Monday, September 19, 2016

Soulful encounters while waiting for gyros

Saturday morning I had one of those moments so sweetly humane you later sit back and think, man, I just hope God was watching.

Even if He was not, a lot of people at the Ligonier Farmer’s Market were. I’d gone there jonesin’ for gyro.

So were about six other people. The long, slow-moving line had me feeling crabby and I began making petty judgements about those who were snaking ahead of me.

The old guy dawdled trying to retrieve the exact change. Surfer dude couldn’t make up his mind on his desired toppings. Worst of all, was the woman right in front of me.

About 60, I guess, she kept a big, four-foot gap between her and the guy in front of her meaning I was practically in the lap of the soap-selling hippy at the stand across the midway.

What kind of monster doesn’t comprehend basic line behavior?

Then just as I was about to begin a nasty Simon Cowell-esque critique of her hair — boom! — down she went, like she’d been drilled by a sniper.

 What did I do?

I in an instant became Florence Nightingale. I dropped to my knees, took her hand in one of mine and began stroking her hair with other to offer maximum comfort.

“Are you all right?”

Note: I didn’t even momentarily pause to consider whether I might have been providing perhaps live-saving care to a potential Trump voter.

I just saw a fellow human being in need and instantly began to render aid.

Her knee had buckled. The only real damage was done to her dignity.

“I’m not drunk,” she said. “I’m not high. Right now, I’m just embarrassed.”

"It's okay. No need to be embarrassed."

She lay there for about two minutes with me holding her hand and assuring her she it was all right.

Then — One! Two! Three! — I got her to her feet. She was still unsteady so we wrapped our arms around one another for another minute, long enough that I knew if someone from our church spied me there’d be a scandal.

And that was it. She got her gyro, thanked me once again and away she went.

I got my gyro and did the same.

As I walked away, I was surprised by claps on the back and smiles from people telling me I was a great guy.

Admit it: You’re jealous.

Who among us doesn’t crave more opportunities to do good? To help. To prove even if it’s just to ourselves that when the situation calls for it, we are decent human beings.

Oddly, it was the second consecutive time in one month when purchasing a gyro led to soulful encounters.

The other was last month when Josie and I were in Pittsburgh’s Strip District to chow and I, as I always, do required tasty gyro from the guy with Pittsburgh’s best mustache, the man who coincidentally makes the city’s best gyro.

The guy shaves lamb meat at a stand outside Labad’s, a Middle Eastern grocer at 1727 Penn Avenue.

He shaves a lot of meat so there’s plenty of time for cheerful conversation. He’s a very kind and friendly man.

I tell him my mustache wants to become his when it grows up.

He laughs.

We talk about what a beautiful day it is and in his thick accent, he says “in America, it’s always a beautiful day.”

I asked my exotic-sounding friend about his nation of origin.

“I’m from Syria,” he said.

Oh, my.
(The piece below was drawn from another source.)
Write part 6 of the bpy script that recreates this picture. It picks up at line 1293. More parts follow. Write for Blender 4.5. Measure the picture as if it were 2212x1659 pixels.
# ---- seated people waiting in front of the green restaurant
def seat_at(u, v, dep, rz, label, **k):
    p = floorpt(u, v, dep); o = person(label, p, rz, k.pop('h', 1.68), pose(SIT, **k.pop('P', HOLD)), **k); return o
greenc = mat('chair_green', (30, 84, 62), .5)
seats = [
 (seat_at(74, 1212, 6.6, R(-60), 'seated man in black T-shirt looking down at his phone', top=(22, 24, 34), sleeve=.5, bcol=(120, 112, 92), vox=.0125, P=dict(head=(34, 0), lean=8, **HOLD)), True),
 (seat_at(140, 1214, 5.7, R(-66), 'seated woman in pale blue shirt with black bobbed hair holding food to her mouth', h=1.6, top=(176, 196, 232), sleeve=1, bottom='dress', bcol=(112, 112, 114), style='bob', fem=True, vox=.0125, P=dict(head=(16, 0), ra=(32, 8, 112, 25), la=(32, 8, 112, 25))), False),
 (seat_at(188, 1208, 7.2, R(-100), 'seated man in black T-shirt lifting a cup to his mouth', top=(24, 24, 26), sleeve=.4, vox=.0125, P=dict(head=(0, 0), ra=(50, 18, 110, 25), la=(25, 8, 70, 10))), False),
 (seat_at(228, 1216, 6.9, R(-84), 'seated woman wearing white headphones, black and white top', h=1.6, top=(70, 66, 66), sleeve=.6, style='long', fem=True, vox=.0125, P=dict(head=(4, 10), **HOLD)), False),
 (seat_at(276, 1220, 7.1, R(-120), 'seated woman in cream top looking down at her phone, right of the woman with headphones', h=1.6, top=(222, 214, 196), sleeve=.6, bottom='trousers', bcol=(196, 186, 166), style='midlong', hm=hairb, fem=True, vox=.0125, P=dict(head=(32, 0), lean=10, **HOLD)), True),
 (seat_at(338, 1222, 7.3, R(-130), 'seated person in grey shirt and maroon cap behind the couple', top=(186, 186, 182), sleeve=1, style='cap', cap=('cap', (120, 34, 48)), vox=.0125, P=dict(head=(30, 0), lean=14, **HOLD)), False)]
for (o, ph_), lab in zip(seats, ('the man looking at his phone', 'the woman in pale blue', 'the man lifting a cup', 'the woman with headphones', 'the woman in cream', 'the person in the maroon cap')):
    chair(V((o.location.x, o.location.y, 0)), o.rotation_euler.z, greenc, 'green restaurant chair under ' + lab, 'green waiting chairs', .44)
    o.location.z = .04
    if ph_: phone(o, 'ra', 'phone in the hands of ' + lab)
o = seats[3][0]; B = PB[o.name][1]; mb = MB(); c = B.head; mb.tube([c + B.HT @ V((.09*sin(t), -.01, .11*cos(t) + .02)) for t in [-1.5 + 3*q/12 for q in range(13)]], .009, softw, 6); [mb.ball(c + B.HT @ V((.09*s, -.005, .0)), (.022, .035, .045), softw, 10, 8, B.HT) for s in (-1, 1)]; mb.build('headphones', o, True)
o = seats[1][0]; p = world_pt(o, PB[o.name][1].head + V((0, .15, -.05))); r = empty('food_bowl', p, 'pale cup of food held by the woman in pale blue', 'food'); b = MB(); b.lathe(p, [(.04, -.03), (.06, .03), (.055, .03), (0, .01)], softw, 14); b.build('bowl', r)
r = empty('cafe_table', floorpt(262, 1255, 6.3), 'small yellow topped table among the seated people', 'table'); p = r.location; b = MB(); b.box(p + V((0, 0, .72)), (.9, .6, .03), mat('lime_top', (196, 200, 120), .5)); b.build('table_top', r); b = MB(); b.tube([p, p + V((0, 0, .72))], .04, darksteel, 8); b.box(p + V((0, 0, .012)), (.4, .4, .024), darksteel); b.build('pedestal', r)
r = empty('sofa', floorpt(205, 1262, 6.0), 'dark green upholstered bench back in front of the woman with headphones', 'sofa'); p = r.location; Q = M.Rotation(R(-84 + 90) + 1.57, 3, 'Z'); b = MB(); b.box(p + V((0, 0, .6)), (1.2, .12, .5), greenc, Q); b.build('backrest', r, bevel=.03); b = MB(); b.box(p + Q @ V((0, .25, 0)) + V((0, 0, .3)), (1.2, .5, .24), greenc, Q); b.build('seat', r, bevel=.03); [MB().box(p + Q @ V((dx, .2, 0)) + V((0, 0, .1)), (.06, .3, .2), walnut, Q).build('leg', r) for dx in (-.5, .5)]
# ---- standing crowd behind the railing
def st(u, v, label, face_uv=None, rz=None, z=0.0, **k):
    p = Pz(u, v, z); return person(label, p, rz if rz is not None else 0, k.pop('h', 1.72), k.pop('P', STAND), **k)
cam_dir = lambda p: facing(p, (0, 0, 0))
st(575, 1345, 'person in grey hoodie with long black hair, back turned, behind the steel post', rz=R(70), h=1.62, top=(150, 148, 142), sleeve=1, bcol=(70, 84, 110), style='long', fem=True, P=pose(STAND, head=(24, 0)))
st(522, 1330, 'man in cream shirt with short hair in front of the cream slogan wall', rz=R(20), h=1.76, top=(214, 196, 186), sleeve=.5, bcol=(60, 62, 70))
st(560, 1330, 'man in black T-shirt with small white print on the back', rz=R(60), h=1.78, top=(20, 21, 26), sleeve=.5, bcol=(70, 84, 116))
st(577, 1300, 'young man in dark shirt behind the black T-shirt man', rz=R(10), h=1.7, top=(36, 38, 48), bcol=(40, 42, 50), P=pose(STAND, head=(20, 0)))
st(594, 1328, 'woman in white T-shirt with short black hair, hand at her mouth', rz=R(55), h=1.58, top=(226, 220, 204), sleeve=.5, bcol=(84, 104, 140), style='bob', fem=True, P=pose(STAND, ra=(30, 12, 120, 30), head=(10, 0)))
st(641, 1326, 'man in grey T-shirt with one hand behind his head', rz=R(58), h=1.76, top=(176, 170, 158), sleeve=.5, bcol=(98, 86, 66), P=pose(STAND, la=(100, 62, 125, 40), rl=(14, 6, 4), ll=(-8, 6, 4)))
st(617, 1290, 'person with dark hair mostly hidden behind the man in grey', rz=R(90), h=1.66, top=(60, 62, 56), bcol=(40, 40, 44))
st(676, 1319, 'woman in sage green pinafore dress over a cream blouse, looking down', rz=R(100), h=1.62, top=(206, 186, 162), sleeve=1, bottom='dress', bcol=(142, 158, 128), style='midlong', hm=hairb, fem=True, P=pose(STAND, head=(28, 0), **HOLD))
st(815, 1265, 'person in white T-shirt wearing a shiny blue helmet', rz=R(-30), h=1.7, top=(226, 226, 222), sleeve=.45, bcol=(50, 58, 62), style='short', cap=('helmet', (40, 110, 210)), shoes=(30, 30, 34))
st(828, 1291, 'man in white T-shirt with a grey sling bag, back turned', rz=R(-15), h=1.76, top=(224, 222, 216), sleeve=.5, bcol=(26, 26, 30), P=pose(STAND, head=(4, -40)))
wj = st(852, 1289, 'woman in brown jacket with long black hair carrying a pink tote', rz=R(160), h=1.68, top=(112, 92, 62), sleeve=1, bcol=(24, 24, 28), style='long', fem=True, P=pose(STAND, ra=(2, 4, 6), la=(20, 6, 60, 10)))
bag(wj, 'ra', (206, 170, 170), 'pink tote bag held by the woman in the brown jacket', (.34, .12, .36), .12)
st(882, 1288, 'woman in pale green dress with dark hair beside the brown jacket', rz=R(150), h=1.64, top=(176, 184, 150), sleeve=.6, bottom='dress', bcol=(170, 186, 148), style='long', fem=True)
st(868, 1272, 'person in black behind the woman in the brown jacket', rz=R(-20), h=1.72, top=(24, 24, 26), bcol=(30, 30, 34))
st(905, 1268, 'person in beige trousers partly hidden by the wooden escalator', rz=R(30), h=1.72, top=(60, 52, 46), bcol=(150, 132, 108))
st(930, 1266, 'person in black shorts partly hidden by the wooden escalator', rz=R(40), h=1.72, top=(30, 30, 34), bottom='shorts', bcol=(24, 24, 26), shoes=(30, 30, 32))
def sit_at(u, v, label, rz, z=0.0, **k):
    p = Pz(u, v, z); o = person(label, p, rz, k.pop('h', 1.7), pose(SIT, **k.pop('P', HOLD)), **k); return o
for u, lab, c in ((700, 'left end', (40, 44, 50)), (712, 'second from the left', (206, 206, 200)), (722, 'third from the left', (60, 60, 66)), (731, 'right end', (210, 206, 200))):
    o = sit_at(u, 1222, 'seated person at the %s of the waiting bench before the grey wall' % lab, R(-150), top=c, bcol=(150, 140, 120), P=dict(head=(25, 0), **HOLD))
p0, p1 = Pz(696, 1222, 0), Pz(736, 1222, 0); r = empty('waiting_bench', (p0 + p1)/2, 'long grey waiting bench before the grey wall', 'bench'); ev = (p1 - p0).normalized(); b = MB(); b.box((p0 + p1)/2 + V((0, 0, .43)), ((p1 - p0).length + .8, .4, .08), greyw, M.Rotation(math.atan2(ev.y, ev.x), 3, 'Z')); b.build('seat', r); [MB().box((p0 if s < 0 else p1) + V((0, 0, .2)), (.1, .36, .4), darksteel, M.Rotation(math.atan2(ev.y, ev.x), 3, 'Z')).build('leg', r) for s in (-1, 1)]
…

I was crestfallen and launched into a bleeding heart sermon about how I pray hostilities cease and homeland justice prevails.

“Oh,” he said, “it’s no big deal.”


“It’s almost over. Everything will be fine. You’ll see.”

I couldn’t believe it. I express more soulful concern when I learn there’s a cafeteria bully loose in the lunch line at my kid’s elementary school.

Did he still have family there?

“Sure, they’re fine.”

Was he really talking about Syria? 

He was. 

“It’s very pretty there. Do you know they get a lot of snow? Syria will be fine.”

I couldn’t believe my ears. 

On the one hand it’s encouraging to hear someone — anyone — say things in Syria will soon be swell.

On the other, I now in hindsight realize not every opportunity for us to uplift is going to involve someone who’s fallen down.

And I guess all I really know is this:

I’m suddenly craving gyro for lunch.